By on November 1, 1998

The savage killing of a gay Episcopalian university student in Wyoming has led to renewed calls for anti-hate laws and an appeal from the president of Integrity in the United States to cease using the “language of hate.”

Matthew Shepard, 21, died without ever regaining consciousness from a coma after he had been pistol-whipped and tied to a fence post in near-freezing temperatures. The University of Wyoming student, who stood 5-foot-2 and weighed 105 pounds, was found as long as 18 hours after he had been tied up, police said. Two men, one aged 21 and one 22, face a number of charges in his murder and their girlfriends have been charged as accessories after the fact.

Mr.
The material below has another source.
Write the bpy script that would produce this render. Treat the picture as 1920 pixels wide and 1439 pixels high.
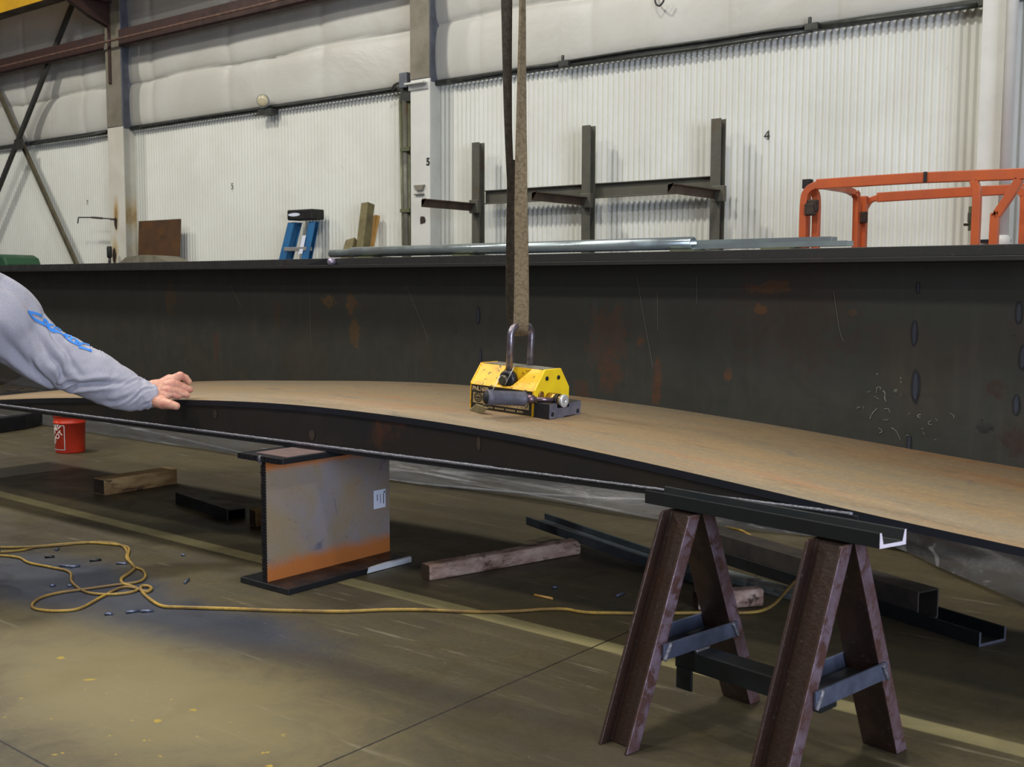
import bpy, bmesh, math, random
from math import sin, cos, pi, radians, atan, atan2, sqrt
from mathutils import Vector, noise
from mathutils.bvhtree import BVHTree
random.seed(7)
for o in list(bpy.data.objects): bpy.data.objects.remove(o)
SC = bpy.context.scene; COL = SC.collection
K = 0.70                                   # metres per layout unit

# ------------------------------------------------------------------ camera
F = 2100.0; H = 1.5
_a = radians(128.93); _p = atan(185.5 / F); _r = 0.0045
FW = Vector((cos(_a)*cos(_p), sin(_a)*cos(_p), -sin(_p)))
_r0 = FW.cross(Vector((0, 0, 1))).normalized(); _u0 = _r0.cross(FW)
RT = _r0*cos(_r) + _u0*sin(_r); UP = RT.cross(FW)
CAM = Vector((0, 0, H))
cd = bpy.data.cameras.new('camera'); cam = bpy.data.objects.new('camera', cd); COL.objects.link(cam)
cd.sensor_width = 36; cd.lens = 36*F/1920.0; cd.clip_start = 0.02; cd.clip_end = 200
from mathutils import Matrix
m = Matrix((RT, UP, -FW)).transposed().to_4x4(); m.translation = CAM*K
cam.matrix_world = m
cd.dof.use_dof = True; cd.dof.focus_distance = 5.8*K; cd.dof.aperture_fstop = 9.0
SC.camera = cam
def ray(x, y): return (FW*F + RT*(x-960) + UP*(719.5-y)).normalized()
def aZ(x, y, z=0.0):
    d = ray(x, y); return CAM + d*((z-H)/d.z)
def aP(x, y, v, yaw=0.0):
    n = Vector((-sin(yaw), cos(yaw), 0)); d = ray(x, y)
    return CAM + d*((n.dot(Vector((0, v, 0))) - n.dot(CAM))/n.dot(d))
def aX(x, y, X):
    d = ray(x, y); return CAM + d*(X/d.x)
def aD(x, y, D):
    d = ray(x, y); return CAM + d*(D/d.dot(FW))

# ------------------------------------------------------------------ world, light, exposure
SC.view_settings.view_transform = 'Standard'; SC.view_settings.look = 'None'
SC.view_settings.gamma = 1.0; SC.view_settings.exposure = -0.46
SC.view_settings.use_curve_mapping = False
w = bpy.data.worlds.new('hall_air'); SC.world = w; w.use_nodes = True
w.node_tree.nodes['Background'].inputs[0].default_value = (0.90, 0.90, 1.0, 1)
w.node_tree.nodes['Background'].inputs[1].default_value = 0.16
def area(name, loc, aim, sx, sy, power, col, shape='RECTANGLE'):
    l = bpy.data.lights.new(name, 'AREA'); l.shape = shape; l.size = sx*K
    if shape == 'RECTANGLE': l.size_y = sy*K
    l.energy = power; l.color = col
    o = bpy.data.objects.new(name, l); COL.objects.link(o)
    o.location = Vector(loc)*K
    o.rotation_euler = (Vector(aim)-Vector(loc)).to_track_quat('-Z', 'Y').to_euler()
    return o
WARM = (1.0, 0.955, 0.87)
for lx, ly, pw in ((-10.2, 3.6, 300), (-3.2, 3.6, 210), (-17.2, 3.6, 270), (-10.2, -1.8, 210), (-3.2, -1.8, 230), (4.0, 1.5, 150), (-6.7, -6.0, 150)):  # rows nearer the camera are unseen, added to soften the beam's floor shadow
    area('high_bay_and_fill', (lx, ly, 9.2), (lx, ly+1, 0), .9, .9, pw, WARM, 'DISK')
area('daylight_doorway', (7.0, -.5, 2.4), (-4.0, 4.0, .8), 5.0, 4.0, 620, (0.74, 0.82, 1.0))

# ------------------------------------------------------------------ helpers
def L(c):
    def f(v):
        v /= 255.0
        return v/12.92 if v <= .04045 else ((v+.055)/1.055)**2.4
    return (f(c[0]), f(c[1]), f(c[2]), 1)
class NT:
    def __init__(s, name):
        s.m = bpy.data.materials.new(name); s.m.use_nodes = True; s.t = s.m.node_tree
        s.t.nodes.clear(); s.out = s.t.nodes.new('ShaderNodeOutputMaterial')
        s.b = s.t.nodes.new('ShaderNodeBsdfPrincipled'); s.t.links.new(s.b.outputs[0], s.out.inputs[0])
    def n(s, k): return s.t.nodes.new(k)
    def lk(s, a, b): s.t.links.new(a, b)
    def put(s, v, sock):
        if hasattr(v, 'is_linked'): s.lk(v, sock)
        else: sock.default_value = v
    def coords(s, org=(0, 0, 0), scale=(1, 1, 1)):
        # object coordinates turned back into layout units, around the given origin
        tc = s.n('ShaderNodeTexCoord'); mp = s.n('ShaderNodeMapping')
        mp.inputs['Scale'].default_value = (scale[0]/K, scale[1]/K, scale[2]/K)
        mp.inputs['Location'].default_value = (org[0]*scale[0], org[1]*scale[1], org[2]*scale[2])
        s.lk(tc.outputs['Object'], mp.inputs[0]); return mp.outputs[0]
    def noise(s, vec, scale, detail=4, rough=.55, dist=0):
        q = s.n('ShaderNodeTexNoise'); q.inputs['Scale'].default_value = scale
        q.inputs['Detail'].default_value = detail; q.inputs['Roughness'].default_value = rough
        q.inputs['Distortion'].default_value = dist
        s.lk(vec, q.inputs['Vector']); return q.outputs[0]
    def math(s, op, a, b=0.0, c=0.0, clamp=False):
        q = s.n('ShaderNodeMath'); q.operation = op; q.use_clamp = clamp
        s.put(a, q.inputs[0]); s.put(b, q.inputs[1]); s.put(c, q.inputs[2]); return q.outputs[0]
    def ramp(s, v, lo, hi, a=0.0, b=1.0):
        q = s.n('ShaderNodeMapRange'); q.interpolation_type = 'SMOOTHSTEP'
        s.put(v, q.inputs[0]); q.inputs[1].default_value = lo; q.inputs[2].default_value = hi
        q.inputs[3].default_value = a; q.inputs[4].default_value = b; return q.outputs[0]
    def mix(s, f, a, b, mode='MIX'):
        q = s.n('ShaderNodeMix'); q.data_type = 'RGBA'; q.blend_type = mode
        s.put(f, q.inputs[0]); s.put(a, q.inputs[6]); s.put(b, q.inputs[7]); return q.outputs[2]
    def xyz(s, vec):
        q = s.n('ShaderNodeSeparateXYZ'); s.lk(vec, q.inputs[0]); return q.outputs
    def bump(s, h, strength, dist=.01):
        q = s.n('ShaderNodeBump'); q.inputs['Strength'].default_value = strength
        q.inputs['Distance'].default_value = dist; s.lk(h, q.inputs['Height']); s.lk(q.outputs[0], s.b.inputs['Normal'])
    def fin(s, col=None, rough=None, metal=None):
        if col is not None: s.put(col, s.b.inputs['Base Color'])
        if rough is not None: s.put(rough, s.b.inputs['Roughness'])
        if metal is not None: s.put(metal, s.b.inputs['Metallic'])
        return s.m
def M(name, c1, c2=None, scale=6, rough=.6, metal=0.0, c3=None, t3=(.58, .68), s3=3, bump=0, st=(1, 1, 1), rv=.12):
    t = NT(name); v = t.coords(scale=st); n1 = t.noise(v, scale, 6, .6)
    col = t.mix(t.ramp(n1, .3, .7), L(c1), L(c2 or c1))
    if c3:
        n3 = t.noise(v, s3, 8, .65, .4); col = t.mix(t.ramp(n3, *t3), col, L(c3))
    rg = t.ramp(n1, .3, .7, max(rough-rv, .03), min(rough+rv, 1))
    if bump: t.bump(t.noise(v, scale*7, 5, .6), bump, .004)
    return t.fin(col, rg, metal)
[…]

Shepard often served as an acoloyte in an Episcopal church in Casper, Wyoming.

Frank Griswold, presiding bishop in the United States, said in a statement that “I pray that this unnecessary tragedy will make plain why we cannot be silent in the face of intolerance, or quietly accept the climate of hate and fear of `the other’ that makes such a crime possible.”

Rev. Michael Hopkins, president of Integrity, Inc. in the U.S., an organization of gay and lesbian Episcopalians and their friends, has called for an “end to all speech both within the church and in our society that supports, however unwittingly, these acts of hate. In particular, I plead for an end to the use of that oft-repeated phrase, `Love the sinner, hate the sin’ … Matthew Shepard is a victim of the language of hate as surely as he was the victim of the physical violence of hate.”

Robbery was the main motive for the attack but Mr. Shepard’s being gay was also a factor, police say.

President Bill Clinton has repeated his calls for a national act on hate crimes. Several efforts to pass such a law in Wyoming have failed.